* **Problem to work on**:
Each line of the material below should be reproduced exactly.

[Lines of data]
□ □ □ □ □

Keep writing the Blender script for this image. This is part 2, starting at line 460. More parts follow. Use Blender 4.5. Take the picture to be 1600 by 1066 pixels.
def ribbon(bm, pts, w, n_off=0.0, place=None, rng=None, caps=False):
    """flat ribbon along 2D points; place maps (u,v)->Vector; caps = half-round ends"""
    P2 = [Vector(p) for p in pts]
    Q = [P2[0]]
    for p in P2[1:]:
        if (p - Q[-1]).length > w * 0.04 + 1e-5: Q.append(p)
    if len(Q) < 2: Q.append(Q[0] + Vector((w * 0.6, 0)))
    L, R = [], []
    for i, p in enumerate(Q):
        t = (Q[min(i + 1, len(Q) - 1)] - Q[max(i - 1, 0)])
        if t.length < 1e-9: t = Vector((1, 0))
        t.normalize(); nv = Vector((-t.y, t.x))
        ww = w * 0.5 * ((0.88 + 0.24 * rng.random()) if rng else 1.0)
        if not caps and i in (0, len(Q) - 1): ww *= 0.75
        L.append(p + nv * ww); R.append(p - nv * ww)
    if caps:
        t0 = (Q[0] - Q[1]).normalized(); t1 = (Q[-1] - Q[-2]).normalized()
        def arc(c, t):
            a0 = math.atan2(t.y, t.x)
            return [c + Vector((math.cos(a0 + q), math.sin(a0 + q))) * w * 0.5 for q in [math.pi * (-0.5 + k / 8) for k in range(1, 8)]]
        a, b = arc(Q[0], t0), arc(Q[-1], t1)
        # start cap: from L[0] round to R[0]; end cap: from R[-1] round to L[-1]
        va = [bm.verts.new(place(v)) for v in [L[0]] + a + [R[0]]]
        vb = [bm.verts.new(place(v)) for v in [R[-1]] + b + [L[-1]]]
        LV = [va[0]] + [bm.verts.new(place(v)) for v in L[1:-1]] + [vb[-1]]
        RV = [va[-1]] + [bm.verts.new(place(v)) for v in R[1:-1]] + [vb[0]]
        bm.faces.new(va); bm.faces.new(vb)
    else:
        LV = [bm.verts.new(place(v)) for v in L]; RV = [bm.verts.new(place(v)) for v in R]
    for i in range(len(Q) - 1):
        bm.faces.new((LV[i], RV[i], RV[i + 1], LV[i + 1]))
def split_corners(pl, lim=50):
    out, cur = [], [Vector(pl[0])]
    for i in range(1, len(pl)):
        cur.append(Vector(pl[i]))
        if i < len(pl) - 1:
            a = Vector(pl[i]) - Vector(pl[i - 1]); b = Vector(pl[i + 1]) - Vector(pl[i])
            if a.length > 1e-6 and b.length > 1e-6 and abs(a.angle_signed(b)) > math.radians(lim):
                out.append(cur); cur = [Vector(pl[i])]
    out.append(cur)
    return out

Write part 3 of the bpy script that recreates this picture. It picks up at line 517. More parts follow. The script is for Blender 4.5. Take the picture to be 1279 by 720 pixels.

□ □ □ □ □

* **Complete answer**:
Keep writing the Blender script for this image. This is part 2, starting at line 460. More parts follow. Use Blender 4.5. Take the picture to be 1600 by 1066 pixels.
def ribbon(bm, pts, w, n_off=0.0, place=None, rng=None, caps=False):
    """flat ribbon along 2D points; place maps (u,v)->Vector; caps = half-round ends"""
    P2 = [Vector(p) for p in pts]
    Q = [P2[0]]
    for p in P2[1:]:
        if (p - Q[-1]).length > w * 0.04 + 1e-5: Q.append(p)
    if len(Q) < 2: Q.append(Q[0] + Vector((w * 0.6, 0)))
    L, R = [], []
    for i, p in enumerate(Q):
        t = (Q[min(i + 1, len(Q) - 1)] - Q[max(i - 1, 0)])
        if t.length < 1e-9: t = Vector((1, 0))
        t.normalize(); nv = Vector((-t.y, t.x))
        ww = w * 0.5 * ((0.88 + 0.24 * rng.random()) if rng else 1.0)
        if not caps and i in (0, len(Q) - 1): ww *= 0.75
        L.append(p + nv * ww); R.append(p - nv * ww)
    if caps:
        t0 = (Q[0] - Q[1]).normalized(); t1 = (Q[-1] - Q[-2]).normalized()
        def arc(c, t):
            a0 = math.atan2(t.y, t.x)
            return [c + Vector((math.cos(a0 + q), math.sin(a0 + q))) * w * 0.5 for q in [math.pi * (-0.5 + k / 8) for k in range(1, 8)]]
        a, b = arc(Q[0], t0), arc(Q[-1], t1)
        # start cap: from L[0] round to R[0]; end cap: from R[-1] round to L[-1]
        va = [bm.verts.new(place(v)) for v in [L[0]] + a + [R[0]]]
        vb = [bm.verts.new(place(v)) for v in [R[-1]] + b + [L[-1]]]
        LV = [va[0]] + [bm.verts.new(place(v)) for v in L[1:-1]] + [vb[-1]]
        RV = [va[-1]] + [bm.verts.new(place(v)) for v in R[1:-1]] + [vb[0]]
        bm.faces.new(va); bm.faces.new(vb)
    else:
        LV = [bm.verts.new(place(v)) for v in L]; RV = [bm.verts.new(place(v)) for v in R]
    for i in range(len(Q) - 1):
        bm.faces.new((LV[i], RV[i], RV[i + 1], LV[i + 1]))
def split_corners(pl, lim=50):
    out, cur = [], [Vector(pl[0])]
    for i in range(1, len(pl)):
        cur.append(Vector(pl[i]))
        if i < len(pl) - 1:
            a = Vector(pl[i]) - Vector(pl[i - 1]); b = Vector(pl[i + 1]) - Vector(pl[i])
            if a.length > 1e-6 and b.length > 1e-6 and abs(a.angle_signed(b)) > math.radians(lim):
                out.append(cur); cur = [Vector(pl[i])]
    out.append(cur)
    return out

Write part 3 of the bpy script that recreates this picture. It picks up at line 517. More parts follow. The script is for Blender 4.5. Take the picture to be 1279 by 720 pixels.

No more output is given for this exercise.